More than a face-lift

As newer and more buzz-worthy resorts opened on the other islands, Waikiki found itself stuck in the 1970s, which is unlikely to go down in history as the golden age of architecture. The Japanese investors who owned many of the properties lost millions when the Japanese real estate bubble burst, and there was little money available for improvements.

"By the mid-'90s," said Rick Egged, president Waikiki Improvement Association, "Waikiki was getting tired -- kind of old, kind of schlocky. It was looking like a tourist trap."

But now money for improvements is pouring in. Public agencies chipped in $80 million for infrastructure upgrades, and new owners and developers are spending another $2 billion -- a third of the existing value of all the buildings in Waikiki put together.

Among the changes:

-- Lewers Street, until recently a dreary concrete canyon lined with tired shops and scruffy hotels, is being transformed into the Waikiki Beach Walk, a $535 million shopping, restaurant and hotel complex.

Buildings have been pushed back to make the street brighter and more inviting, and to make room for a grassy stage that will host free concerts and classes in hula, lei making and ukulele playing. Many of the new shops will be chains such as Quiksilver, Crazy Shirts and the inevitable ABC Store, but one tenant, Mana Hawaii, will combine five local businesses selling made-in-Hawaii ukuleles, kukui-nut leis and other items.

Two old hotel towers have morphed into the Embassy Suites Beach Walk, a new 21-story, 421-suite hotel that opened its first tower in December and the second earlier this month. The nearby Outrigger Regency on the Beachwalk, a 48-unit luxury "condotel" with gourmet kitchens and plasma TVs, opened its doors Feb. 16.

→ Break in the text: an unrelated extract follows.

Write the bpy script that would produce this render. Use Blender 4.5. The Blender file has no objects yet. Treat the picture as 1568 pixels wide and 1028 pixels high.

The various Ohana budget hotels in the neighborhood are being renovated and "repositioned" (i.e., taken up-market), and construction has begun on the 464-room Trump International Hotel & Tower, a luxury property scheduled to open in 2009. The hotel is using an ultra-quiet and unobtrusive new construction method that eliminates noisy pile drivers -- a little ironic, considering its namesake.